Breaking the Cut‐Off Wavelength Limit of GaTe through Self‐Driven Oxygen Intercalation in Air

Low symmetric two dimensional (2D) semiconductors are of great significance for their potential applications in polarization‐sensitive photodetection and quantum information devices. However, their real applications are limited by their photo‐detecting wavelength ranges, which are restricted by their fundamental optical bandgaps. Recently, intercalation has been demonstrated to be a powerful strategy to modulate the optical bandgaps of 2D semiconductors. Here, the authors report the self‐driven oxygen (O(2)) intercalation induced bandgap reduction from 1.75 to 1.19 eV in gallium telluride (GaTe) in air.
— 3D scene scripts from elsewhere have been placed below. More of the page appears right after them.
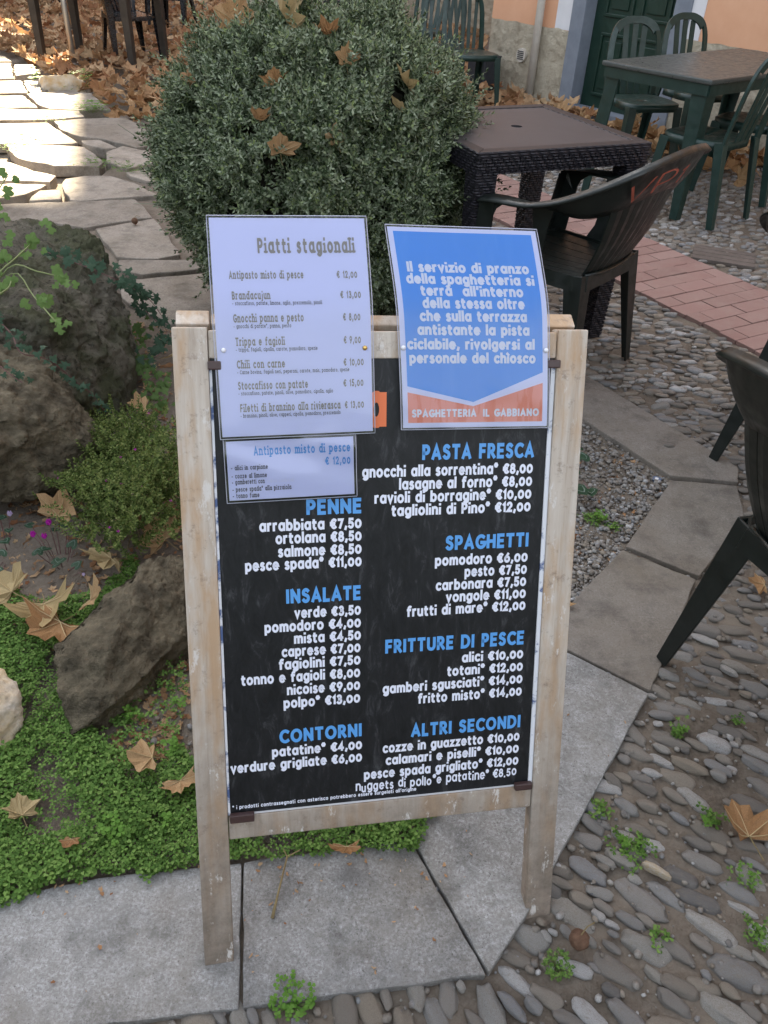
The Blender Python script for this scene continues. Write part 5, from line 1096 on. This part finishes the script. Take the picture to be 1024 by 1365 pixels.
cyclamen('cyclamen with small lilac flower under the brown rock at the far left', [(5, 720, .024, .04), (2, 740, .022, .03), (-5, 760, .022, .03), (0, 690, .02, .04), (12, 705, .018, .04), (2, 770, .02, .02)], [(14, 688, .06, .016, M_petal2)])
cyclamen('dark cyclamen without flowers on the soil right of the board', [(776, 612, .04, .04), (768, 650, .045, .04), (785, 652, .04, .03), (765, 630, .035, .03), (772, 600, .03, .035)], [])
# fine-leaved shrub with tiny pink flowers
rnd = random.Random(8)
cs_ = [sprig(300 + i, 24, .06, .014, .0032) for i in range(8)]; cu = G(170, 640, .06); t_ = thing('fine_leaved_shrub', 'low spreading fine-leaved shrub with specks of pink between rock and left board post', 'shrub', (cu.x, cu.y, 0)); mm = []; fl = MB(); stw = MB()
for _ in range(1000):
    px, py = rnd.gauss(165, 46), rnd.gauss(635, 44)
    if not (62 < px < 290 and 545 < py < 765): continue
    if ((px - 165) / 105) ** 2 + ((py - 640) / 100) ** 2 > 1.05: continue
    z = .145 + .06 * noise.noise(Vector((px * .02, py * .02, 0))) - .07 * (((px - 165) / 110) ** 2 + ((py - 640) / 105) ** 2) + rnd.uniform(-.03, .015); p = G(px, py, z) - Vector((cu.x, cu.y, 0))
    d = Vector((rnd.gauss(p.x * 2, .5), rnd.gauss(-.2, .5), 1)).normalized(); mm.append((rnd.randrange(8), Matrix.Translation(p) @ d.to_track_quat('Z', 'Y').to_matrix().to_4x4() @ Matrix.Rotation(rnd.uniform(0, 6), 4, 'Z') @ Matrix.Scale(rnd.uniform(.7, 1.2), 4)))
    if rnd.random() < .02: q = p + d * .045; [fl.add([q, q + Vector((math.cos(a_) * .004, math.sin(a_) * .004, .005)), q + Vector((math.cos(a_ + .8) * .004, math.sin(a_ + .8) * .004, .005))], [(0, 1, 2)]) for a_ in (0, 1.3, 2.6, 3.9, 5.2)]
    if rnd.random() < .12: stw.tube([(p.x * .4, p.y * .4, -.02), (p.x * .8, p.y * .8, p.z * .6), p], .0012, 4, cap=False)
obj('foliage', scatter('foliage', cs_, mm), M_cup, t_); obj('flowers', fl, M_petal, t_); obj('stems', stw, M_twig, t_)
mb = MB(); 
# ivy over the rocks
def ivy_leaf(s):
    pts = [(0, 0), (.3, -.22), (.62, -.05), (.34, .22), (.42, .55), (.16, .48), (0, 1.0), (-.16, .48), (-.42, .55), (-.34, .22), (-.62, -.05), (-.3, -.22)]; V = [(0, .2 * s, .01 * s)] + [(x * s, y * s, -.15 * s * (x * x + y * y)) for x, y in pts]
    n2 = len(pts); return V, [(0, (i + 1) % n2 + 1, i + 1) for i in range(n2)][::-1]
def ivy(label, path, density=.03, name='ivy_vine', ls=(.012, .024), side=.018, m_=M_ivy):
    pts = cat_rom([G(*p) for p in path], 6); b = pts[0]; t_ = thing(name, label, 'plant', (b.x, b.y, 0)); O0 = Vector((b.x, b.y, 0)); obj('vine_stem', MB().tube([p - O0 for p in pts], .0014, 5), M_vio, t_)
    L = 0
    for a, c_ in zip(pts, pts[1:]):
        seg = (c_ - a).length; k = max(1, int(seg / density * 2))
        for j in range(k):
            p = a.lerp(c_, rnd.random()) - O0 + Vector((rnd.gauss(0, side), rnd.gauss(0, side), rnd.gauss(.008, .008))); s = rnd.uniform(*ls); V, F = ivy_leaf(s)
            view = (CO - (p + O0)).normalized(); nrm = (view + Vector((rnd.gauss(0, .35), rnd.gauss(0, .35), .5 + rnd.gauss(0, .3)))).normalized(); M = Matrix.Translation(p) @ nrm.to_track_quat('Z', 'Y').to_matrix().to_4x4() @ Matrix.Rotation(rnd.uniform(0, 6.3), 4, 'Z')
            obj('ivy_leaf', MB().add([M @ Vector(v) for v in V], [tuple(reversed(f)) for f in F]), m_, t_)
ivy('ivy trail running down the seam between the two big rocks', [(-10, 420, .43), (15, 445, .42), (28, 470, .40), (60, 478, .36), (85, 495, .30), (105, 512, .25), (125, 528, .18), (140, 550, .12)], .020, ls=(.014, .024), side=.012)
ivy('ivy strand over the right shoulder of the dark rock and onto the path', [(60, 335, .43), (100, 350, .42), (130, 362, .40), (160, 375, .36), (178, 385, .28), (200, 400, .15), (215, 420, .08)], .016, ls=(.018, .034), side=.018)
ivy('ivy strand at the far left low on the brown rock', [(-10, 480, .38), (15, 500, .36), (30, 510, .34)], .02, ls=(.014, .02), side=.015)
ivy('ivy tangle beside the top of the left board post', [(180, 400, .14), (205, 425, .10), (222, 440, .08), (215, 470, .06), (190, 480, .05)], .012, ls=(.018, .034), side=.03)
ivy('pale creeping leaves in the gap between the mossy rock and the left post', [(180, 430, .04), (175, 470, .04), (200, 500, .03), (215, 540, .03), (190, 560, .03), (220, 590, .02)], .012, 'creeping_plant', (.016, .03), .03, leafmat('mid_green_leaves', [(.06, .11, .03), (.1, .16, .05)], .25))
# pale lobed plant overhanging the rock
t_ = thing('lobed_plant', 'pale green plant with frilly lobed leaves arching over the mossy rock at the left edge', 'plant', tuple(G(-40, 440, .3)))
O0 = G(-40, 440, .3)
def frilly(s):
    V = [(0, .1 * s, 0)]; F = []; n2 = 33
    for i in range(n2):
        th = -R(140) + R(280) * i / (n2 - 1); lob = abs(math.cos(th * 2.25)) ** .6 * .45 + .5; rr = s * lob * (1 + .09 * math.sin(th * 22)); V.append((rr * math.sin(th) * .9, rr * math.cos(th) + .2 * s, -.12 * s * lob + .05 * s * math.sin(th * 9)))
    F = [(0, i + 2, i + 1) for i in range(n2 - 1)]; return V, F
for path, leaves in ((((-40, 440, .3), (-5, 370, .47), (20, 345, .50), (50, 318, .50)), ((10, 318, .5, .04), (38, 318, .52, .045), (62, 305, .52, .05), (34, 330, .5, .04), (52, 330, .5, .035))), (((-40, 440, .3), (10, 358, .48), (50, 362, .48), (82, 370, .46)), ((78, 362, .47, .04), (88, 372, .46, .038), (95, 378, .45, .035), (70, 375, .46, .03))),
                     (((-40, 440, .3), (15, 365, .46), (45, 395, .44), (75, 430, .41)), ((55, 398, .44, .035), (62, 405, .44, .04), (75, 428, .41, .04), (85, 436, .40, .035), (40, 402, .45, .035))), (((-40, 440, .3), (-10, 400, .46), (10, 385, .47), (15, 375, .48)), ((2, 385, .47, .05), (-8, 355, .48, .05), (15, 372, .48, .04), (5, 340, .5, .045))),
                     (((-40, 300, .5), (-10, 270, .56), (0, 250, .58), (10, 235, .58)), ((5, 232, .58, .05), (12, 256, .57, .045), (-5, 272, .57, .05), (18, 244, .57, .035), (2, 288, .55, .04)))):
    obj('stem', MB().tube([p - O0 for p in cat_rom([G(*q) for q in path], 4)], .0022, 6), M_stem, t_, smooth=True)
    for (px, py, z, s) in leaves:
        for rep in range(2):
            V, F = frilly(s * rnd.uniform(.42, .65)); p = G(px + rnd.uniform(-6, 6), py + rnd.uniform(-6, 6), z) - O0; nrm = ((CO - p - O0).normalized() + Vector((rnd.gauss(0, .3), rnd.gauss(0, .3), .5))).normalized()
            M = Matrix.Translation(p) @ nrm.to_track_quat('Z', 'Y').to_matrix().to_4x4() @ Matrix.Rotation(rnd.uniform(0, 6.3), 4, 'Z'); obj('leaf', MB().add([M @ Vector(v) for v in V], [tuple(reversed(f)) for f in F]), M_lobed, t_, smooth=True)
# odds and ends
tw = thing('dry_stalk', 'dry yellowish plant stalk lying on the kerb slab under the board', 'stalk', tuple(G(363, 1224, .006))); b_ = G(363, 1224, .006)
obj('stalk', MB().tube([G(363, 1224, .006) - b_, G(371, 1190, .012) - b_, G(383, 1142, .03) - b_], [.0032, .0017, .0018], 7), M_twig, tw, smooth=True); obj('stalk_tip', MB().tube([G(383, 1142, .03) - b_, G(378, 1132, .035) - b_], .0012, 5).tube([G(383, 1142, .03) - b_, G(400, 1133, .035) - b_], .0012, 5), M_twig, tw)
bc = thing('bottle_cap', 'small blue bottle cap lying at the tip of the soil triangle', 'bottle cap', tuple(G(875, 640, -.014))); mb = MB()
ringp = [(.014 * (1 + .06 * (k % 2)) * math.cos(k * math.pi / 21), .014 * (1 + .06 * (k % 2)) * math.sin(k * math.pi / 21)) for k in range(42)]; obj('cap', MB().prism(ringp, 0, .006), mat('blue_metal', (.10, .14, .22), .4, .5, .3), bc); obj('cap_print', MB().prism([(.006 * math.cos(k * .4), .006 * math.sin(k * .4)) for k in range(15)], .0061, .0066), M_white, bc)
st = thing('loose_stone', 'small loose pale stone lying on the kerb slab beyond the soil triangle', 'stone', tuple(G(892, 594, .004))); me = peb_temp(3, 91); o = obj('stone', me, M_peb, st, smooth=True); o.scale = (.036, .018, .014)
st = thing('white_shell', 'white elongated stone among the cobbles left of the fallen leaf', 'stone', tuple(G(875, 1160, -.002))); me = peb_temp(3, 92); o = obj('stone', me, M_rock3, st, smooth=True); o.scale = (.055, .017, .018); o.rotation_euler = (0, 0, R(-32))
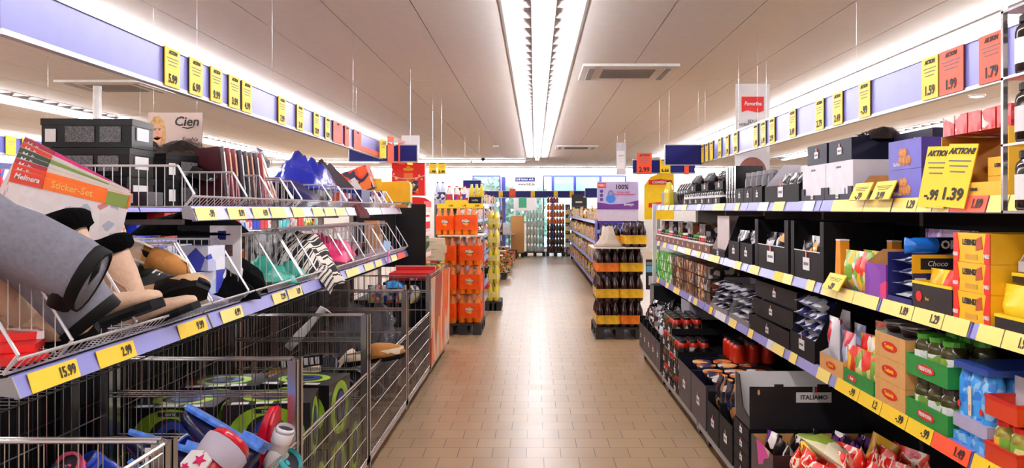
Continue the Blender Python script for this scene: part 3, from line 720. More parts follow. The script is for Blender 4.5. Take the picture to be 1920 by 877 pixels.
def bagmesh(w, h, d, mi=0, crimp=.08, nx=7, nz=9, wr=.10, seed=None):
    rnd = random.Random(seed if seed is not None else random.random()); m = MB(); F = []; B = []
    for j in range(nz + 1):
        v = j / nz; th = max(0, math.sin(math.pi * min(1, max(0, (v - crimp) / (1 - 2 * crimp))))) ** .55
        F.append([]); B.append([])
        for i in range(nx + 1):
            u = i / nx; e = math.sin(math.pi * u) ** .6 if 0 < u < 1 else 0
            x = (u - .5) * w * (1 - .06 * th) ; z = v * h
            dd = d / 2 * th * e * (1 + rnd.uniform(-wr, wr) * 2); jx = rnd.uniform(-wr, wr) * w * .12
            F[-1].append((x + jx * e, -dd - .0006, z)); B[-1].append((x, dd + .0006, z))
    i0 = len(m.v); W = nx + 1
    for r in F: m.v += r
    for r in B: m.v += r
    o = (nz + 1) * W
    for j in range(nz):
        for i in range(nx):
            a = i0 + j * W + i; m.f.append((a, a + 1, a + W + 1, a + W)); m.m.append(mi if crimp * nz < j + .6 < (1 - crimp) * nz + .4 else mi)
            m.f.append((o + a, o + a + W, o + a + W + 1, o + a + 1)); m.m.append(mi)
        for i in (0, nx):
            a = i0 + j * W + i; m.f.append((a, a + W, o + a + W, o + a) if i == 0 else (a, o + a, o + a + W, a + W)); m.m.append(mi)
    return m
def bag(w, h, d, mat, name='snack_bag', band=None, seed=None, logo=None, wr=.10):
    def b():
        m = bagmesh(w, h, d, seed=seed, wr=wr)
        if not band and not logo: return m.build(name, mat, None, True)
        t = empty(name); m.build('pouch', mat, t, True)
        if band: MB().prism([(-w * .5, h * .42), (w * .5, h * .42), (w * .46, h * .70), (-w * .46, h * .70)], -d * .54, -d * .5, 'y').build('printed_band', band, t)
        if logo: text('logo_text', logo[0], logo[1], logo[2], t, (0, -d * .62, h * .6), bold=.001)
        return t
    return b
def sixpack(liquid, capm, labelm, film=None, r=.045, h=.33, nx=3, ny=2, lz=(.22, .55), name='bottle_pack', neck=.28, logo=None, pitch=1.98):
    def b():
        t = empty(name)
        for i in range(nx):
            for j in range(ny):
                x = (i - (nx - 1) / 2) * r * pitch; y = (j - (ny - 1) / 2) * r * pitch; q = empty('bottle', (x, y, 0)); q.parent = t
                # body of the bottle, its cap
                MB().lathe([(r * .85, 0), (r, h * .03), (r, h * .20), (r * .95, h * .38), (r, h * .56), (r * .88, h * .68), (r * neck, h * .9), (r * neck, h * .955)], 10).build('glass', liquid, q, True)
                MB().lathe([(r * neck * 1.2, h * .94), (r * neck * 1.2, h), (0, h)], 8).build('cap', capm, q)
        W = nx * r * pitch / 2 + .002; D = ny * r * pitch / 2 + .002; c = r * .5
        ring = [(-W + c, -D), (W - c, -D), (W, -D + c), (W, D - c), (W - c, D), (-W + c, D), (-W, D - c), (-W, -D + c)]
        m = MB(); i0 = 0
        m.v += [(x, y, h * lz[0]) for x, y in ring] + [(x * 1.0, y * 1.0, h * lz[1]) for x, y in ring]
        for k in range(8): k2 = (k + 1) % 8; m.f.append((k, k2, 8 + k2, 8 + k)); m.m.append(0)
        m.build('printed_wrap', labelm, t)
        if film:
            m = MB(); q = [(0.0, .62), (.55, .80), (.78, .90)]
            rings = [[(x, y, h * .55) for x, y in ring], [(x * .97, y * .97, h * .72) for x, y in ring], [(x * .8, y * .72, h * .97) for x, y in ring]]
            m.loft(rings, caps=False); m.build('film', film, t, True)
        if logo:
            for sgn in (-1, 1): logo(t, W, D, h, sgn)
        return t
    return b
def pillow_pack(w, d, h, mat, name='packet'):      # lying flow pack
    def b():
        m = bagmesh(w, d, h); m.xf(Matrix.Translation((0, -d / 2, h / 2)) @ Matrix.Rotation(R(-90), 4, 'X') @ Matrix.Scale(-1, 4, (0, 0, 1)) @ Matrix.Translation((0, 0, -d)) if False else Matrix.Translation((0, d / 2, h / 2)) @ Matrix.Rotation(R(90), 4, 'X'))
        return m.build(name, mat, None, True)
    return b
def rring(cx, cy, cz, a, b, n=12, ax='z', tilt=0):
    """ellipse ring of radii a, b around a point; tilt leans it about y"""
    out = []
    for k in range(n):
        t = 2 * math.pi * k / n; u, v = a * math.cos(t), b * math.sin(t)
        out.append((cx + u * math.cos(tilt), cy + v, cz - u * math.sin(tilt)) if ax == 'z' else (cx, cy + u, cz + v))
    return out
def boot(shaft, sole, cuff=None, H=.30, top=.085, L=.27, name='winter_boot', cufft=None, w=.052, sock=None, piping=None, lean=0.0, soleh=.026):
    """toe along local +x, shaft up"""
    def b():
        t = empty(name)
        def sec(x, z0, z1, hw, n=14):     # vertical cross-section across the foot
            return [(x, hw * math.cos(2 * math.pi * k / n) * (1.0), (z0 + z1) / 2 + (z1 - z0) / 2 * math.sin(2 * math.pi * k / n)) for k in range(n)]
        f = MB()
        f.loft([sec(.0, .03, .05, .01), sec(.006, .018, .11, w * .75), sec(.05, .016, .125, w * .86), sec(.10, .016, .115, w * .9), sec(.15, .016, .085, w), sec(.20, .016, .072, w * 1.02), sec(.245, .016, .062, w * .85), sec(.272, .02, .05, w * .45), sec(.278, .03, .04, .008)])
        f.build('foot', shaft, t, True)
        s = MB(); c = .062
        s.loft([rring(c, 0, .05, .052, w * .82), rring(c + .004, 0, .10, .056, w * .86, tilt=.25), rring(c - lean * .05, 0, .15, .062, w * .95, tilt=.1), rring(c - .006 - lean * .12, 0, .22, top * .86, top * .62), rring(c - .01 - lean * (H - .1), 0, H, top, top * .72)], caps=True)
        s.build('shaft', shaft, t, True)
        so = MB(); out = [(-.004, 0)] ; pts = [(-.008, .0), (.0, .030), (.03, .040), (.10, .038), (.17, .052), (.225, .054), (.265, .036), (.284, .0)]
        ring = pts + [(x, -y) for x, y in pts[-2:0:-1]]
        for z0, z1, sc in ((.026 - soleh, .026, 1),):
            so.loft([[(x, y * 1.02, z0) for x, y in ring], [(x, y * 1.06, (z0 + z1) / 2) for x, y in ring], [(x, y, z1) for x, y in ring]])
        so.box(-.004, .070, -.034, .034, .014 - soleh, .028 - soleh); so.build('sole', sole, t)
        if cuff:
            m = MB(); n = 22; random.seed(5); rings = []
            for (z, e) in ((H - .045, .004), (H - .03, .018), (H - .0, .022), (H + .018, .012), (H + .015, -.012), (H - .02, -.018)):
                rings.append([(c - .01 - lean * (z - .1) + (top + e + random.uniform(-.004, .004)) * math.cos(2 * math.pi * k / n), (top * .72 + e + random.uniform(-.004, .004)) * math.sin(2 * math.pi * k / n), z + random.uniform(-.004, .004)) for k in range(n)])
            m.loft(rings, caps=False); m.build('fur_cuff', cuff, t, True)
        if cufft:
            MB().loft([rring(c - .01, 0, H - .05, top * 1.01, top * .74), rring(c - .01, 0, H, top * 1.05, top * .77), rring(c - .01, 0, H, top * .9, top * .66), rring(c - .01, 0, H - .02, top * .88, top * .64)], caps=False).build('collar', cufft, t, True)
        if sock: MB().loft([rring(c - .01 - lean * (H - .1), 0, H + .002, top * 1.0, top * .72), rring(c - .01 - lean * (H - .1), 0, H + .001, .01, .01)], caps=False).build('lining', sock, t)
        if piping:
            m = MB(); zz = [.07, .12, .17, .22, .27]
            for s_ in (-1, 1):
                m.tube([(c + .004, s_ * w * .98, .04), (c + .03, s_ * w * 1.0, .10), (c + .03 - lean * .06, s_ * w * 1.1, .16), (c - lean * .12, s_ * top * .70, .22), (c - .01 - lean * (H - .13), s_ * top * .73, H - .03)], .004, 5)
            m.build('piping', piping, t, True)
        return t
    return b
def place(o, M4): o.matrix_world = M4; o.rotation_mode = 'XYZ'; return o
# prints
PR = dict(
 cookie=PM('cookie_print', [(60, 50, 150), (196, 128, 60), (120, 90, 190), (222, 170, 100), (70, 60, 160)], 16, .35),
 soup=PM('soup_bag_print', [(250, 214, 50), (226, 40, 30), (248, 224, 90), (244, 240, 220), (250, 190, 40)], 16, .3, bump=.4),
 crisps=PM('crisps_bag_print', [(236, 226, 150), (226, 60, 40), (120, 170, 60), (250, 190, 60), (244, 240, 230)], 18, .3, bump=.4),
 redbag=PM('red_bag_print', [(222, 34, 28), (236, 60, 40), (250, 226, 200), (206, 24, 24), (226, 40, 30)], 14, .25, bump=.5, kind='noise'),
 dark=PM('dark_bag_print', [(18, 16, 20), (26, 20, 34), (220, 214, 216), (20, 16, 22), (90, 40, 110), (16, 14, 18), (190, 150, 80)], 22, .2, bump=.5),
 darkor=PM('dark_orange_bag_print', [(20, 17, 20), (16, 14, 18), (232, 160, 70), (26, 20, 26), (222, 220, 222), (18, 15, 18), (20, 16, 20)], 20, .2, bump=.5),
 silver=PM('silver_black_print', [(20, 18, 22), (216, 216, 222), (30, 26, 30), (130, 128, 134), (18, 16, 20)], 26, .2, bump=.5),
 white=PM('white_dark_print', [(224, 222, 226), (40, 36, 60), (210, 208, 214), (190, 188, 196), (30, 26, 40)], 22, .35),
 bluewhite=PM('blue_white_print', [(226, 228, 236), (34, 36, 96), (214, 216, 228), (24, 26, 70), (232, 232, 238)], 24, .3, bump=.3),
 purple=PM('purple_print', [(134, 70, 170), (120, 54, 158), (220, 60, 120), (150, 96, 190), (126, 62, 164)], 12, .35),
 lilac=PM('lilac_film', [(170, 130, 190), (190, 156, 204), (140, 90, 160), (206, 180, 214)], 10, .2, bump=.5, kind='noise'),
 green=PM('green_print', [(70, 170, 50), (96, 190, 70), (230, 236, 220), (50, 140, 40)], 20, .4),
 mix=PM('mixed_goods_print', [(226, 70, 40), (240, 196, 60), (236, 232, 226), (60, 130, 60), (40, 60, 130), (190, 120, 60), (24, 20, 24)], 30, .35),
 mix2=PM('orange_goods_print', [(230, 120, 40), (244, 190, 60), (232, 226, 210), (190, 60, 40), (90, 150, 60), (30, 24, 24)], 32, .35),
 mix3=PM('pale_goods_print', [(226, 224, 230), (60, 70, 160), (190, 200, 214), (230, 90, 60), (240, 226, 150)], 26, .35),
 darkmix=PM('dark_goods_print', [(24, 20, 24), (60, 44, 36), (176, 172, 174), (30, 24, 28), (110, 54, 30), (18, 16, 18)], 30, .3),
 brownmix=PM('brown_goods_print', [(150, 84, 40), (206, 140, 70), (60, 34, 24), (226, 214, 196), (110, 60, 34)], 30, .35),
 candy=PM('candy_box_print', [(40, 22, 30), (200, 40, 140), (190, 160, 130), (30, 18, 26), (140, 110, 90)], 9, .4),
 teal=PM('teal_box_print', [(60, 180, 190), (230, 230, 232), (226, 180, 150), (90, 200, 206)], 9, .4),
 zebra=PM('zebra_cloth_print', [(232, 222, 208), (20, 16, 18), (236, 226, 214), (20, 16, 18)], 5, .85, False, (1, .35, .5), 'wave', .4),
 bluecheck=PM('blue_dot_print', [(60, 150, 226), (40, 120, 210), (140, 196, 240), (70, 160, 232)], 42, .3),
 headph=PM('green_swirl_print', [(18, 18, 20), (20, 18, 22), (140, 180, 50), (180, 210, 70), (24, 24, 26), (16, 16, 18)], 3.2, .3, True, (1, 1, 1), 'wave'),
)
OLIVE = M('olive_jar', (62, 58, 26), .12); SAUCE = M('red_sauce_jar', (176, 34, 16), .15, bump=.1); DARKJ = M('dark_jar', (34, 20, 16), .12); GREENLID = M('green_lid', (70, 150, 40), .35)
ORJ = M('orange_liquid', (236, 118, 18), .1, var=.15); ORJ2 = M('yellow_orange_liquid', (226, 160, 24), .1, var=.15); COLA = M('cola_liquid', (44, 16, 10), .07); YELL = M('yellow_liquid', (222, 200, 60), .1)
BLKF = M('black_film', (16, 15, 20), .18, bump=.8, nscale=30)
KRAFT = M('kraft_carton', (214, 160, 94), .65, nscale=30); YC = M('yellow_carton', (246, 186, 30), .4); YB2 = M('amber_carton_inside', (196, 128, 40), .6)
def rb(a, b, X=SXF):
    y0, y1 = sorted((YX(a, X), YX(b, X))); return (y0 + y1) / 2, y1 - y0
EPS = .001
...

This bandgap shrinkage provides the long‐wavelength detection threshold above ≈1100 nm for O(2) intercalated GaTe (referred to as GaTe—O(2)), well beyond the cut‐off wavelength at ≈708 nm for pristine GaTe. The GaTe—O(2) photodetectors have a high photoresponsivity, and highly anisotropic photodetection behavior to even sub‐waveband radiation. The dichroic ratio (I (max) /I (min)) of photocurrent is about 1.39 and 2.9 for 600 nm and 1100 nm, respectively. This findings demonstrates a broadband photodetector utilizing GaTe after breaking through its bandgap limitation by self‐driven O(2) intercalation in air and further reveal its photoconductivity anisotropic nature. This provides design strategies of 2D materials‐based high‐performance broadband photodetectors for the exploration of polarized state information.